Companies seek RPA for its potential to cut costs, using artificial intelligence to handle repetitive tasks a human might perform, alongside its process optimization benefits. Advanced data analytics and RPA technologies were among the top digital priorities of finance executives at the end of 2020.
Vendor pricing, too, is part of the provider selection process. Enterprise app platforms such as Microsoft have lower license prices than the pure play providers, according to Le Clair.
Some businesses are taking a mixed approach. The existing RPA capabilities of current enterprise platforms help with departmental and individual automations, while pure-play solutions tackle the more complex process improvements.

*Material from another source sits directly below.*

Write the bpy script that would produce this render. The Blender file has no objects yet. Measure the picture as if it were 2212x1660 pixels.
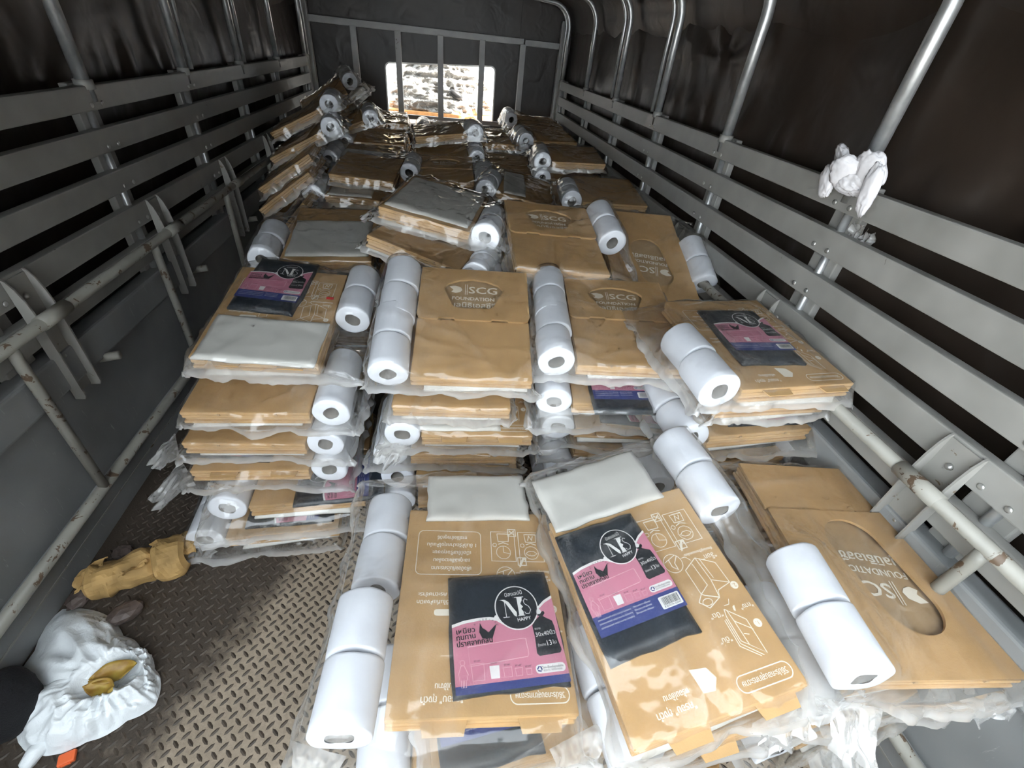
import bpy, bmesh, math, random
import numpy as np
from mathutils import Vector, Matrix, Euler

SC = bpy.context.scene
COL = SC.collection
R_ = math.radians

# ------------------------------------------------------------------ camera, world, light, exposure
CAM_H = 1.475
cam_d = bpy.data.cameras.new('camera')
cam_d.sensor_width = 36.0
cam_d.lens = 963.13 / 2212.0 * 36.0
cam_d.clip_start = 0.02
cam = bpy.data.objects.new('camera', cam_d)
COL.objects.link(cam)
_R = Vector((0.98783231, -0.12780807, 0.08861394))
_U = Vector((0.00757648, 0.60865231, 0.79340089))
_F = Vector((0.15533811, 0.78307565, -0.60221475))
_m = Matrix((_R, _U, -_F)).transposed().to_4x4()
_m.translation = Vector((0, 0, CAM_H))
cam.matrix_world = _m
SC.camera = cam

world = bpy.data.worlds.new('overcast_sky')
SC.world = world
world.use_nodes = True
wn = world.node_tree.nodes['Background']
wn.inputs['Color'].default_value = (0.86, 0.94, 1.0, 1)
wn.inputs['Strength'].default_value = 5.0

sun_d = bpy.data.lights.new('sun', 'SUN'); sun_d.energy = 48.0; sun_d.angle = R_(1.0); sun_d.color = (1.0, 0.95, 0.88)
sun = bpy.data.objects.new('sun', sun_d); COL.objects.link(sun)
sun.rotation_euler = Vector((0.70, -0.36, 0.62)).to_track_quat('Z', 'Y').to_euler()

SC.view_settings.view_transform = 'Standard'
SC.view_settings.look = 'None'
SC.view_settings.exposure = 0.5
SC.view_settings.gamma = 1.0
SC.view_settings.use_curve_mapping = False
SC.cycles.transparent_max_bounces = 12
SC.cycles.max_bounces = 6
SC.cycles.diffuse_bounces = 3
SC.cycles.glossy_bounces = 3
SC.cycles.adaptive_threshold = 0.13
SC.cycles.adaptive_min_samples = 8

# ------------------------------------------------------------------ materials
MATS = {}
def nt(name):
    m = bpy.data.materials.new(name); m.use_nodes = True
    t = m.node_tree; b = t.nodes['Principled BSDF']
    MATS[name] = m
    return m, t, b
def N(t, kind, **kw):
    n = t.nodes.new(kind)
    for k, v in kw.items():
        if k in n.inputs.keys(): n.inputs[k].default_value = v
        else: setattr(n, k, v)
    return n
def ramp(t, src, stops):
    r = t.nodes.new('ShaderNodeValToRGB')
    e = r.color_ramp.elements
    while len(e) < len(stops): e.new(0.5)
    for i, (p, c) in enumerate(stops):
        e[i].position = p
        e[i].color = (c, c, c, 1) if isinstance(c, (int, float)) else (*c, 1)
    t.links.new(src, r.inputs['Fac'])
    return r
def coords(t, kind='Object', scale=None):
    c = t.nodes.new('ShaderNodeTexCoord')
    if scale is None: return c.outputs[kind]
    mp = t.nodes.new('ShaderNodeMapping'); mp.inputs['Scale'].default_value = scale
    t.links.new(c.outputs[kind], mp.inputs['Vector'])
    return mp.outputs['Vector']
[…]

To navigate the sprawling RPA market, CIOs can look to where users are already spending their time, said Le Clair. "If a user is in a particular enterprise app domain for a high percentage of the time that might lead you to use their task automation capability."
Aligning objectives to vendor selection also helps the process: if the goal is to reduce costs rather than take a more transformative approach, a pure-play selection may be the fitter choice, Le Clair said.
However, choosing a vendor and deploying the technology is just one part of the puzzle. Nearly four in 10 executives say complexity hinders RPA projects, according to data from ABBYY. One-third of projects fail because the intended automation processes or the underlying automation tools aren't well understood.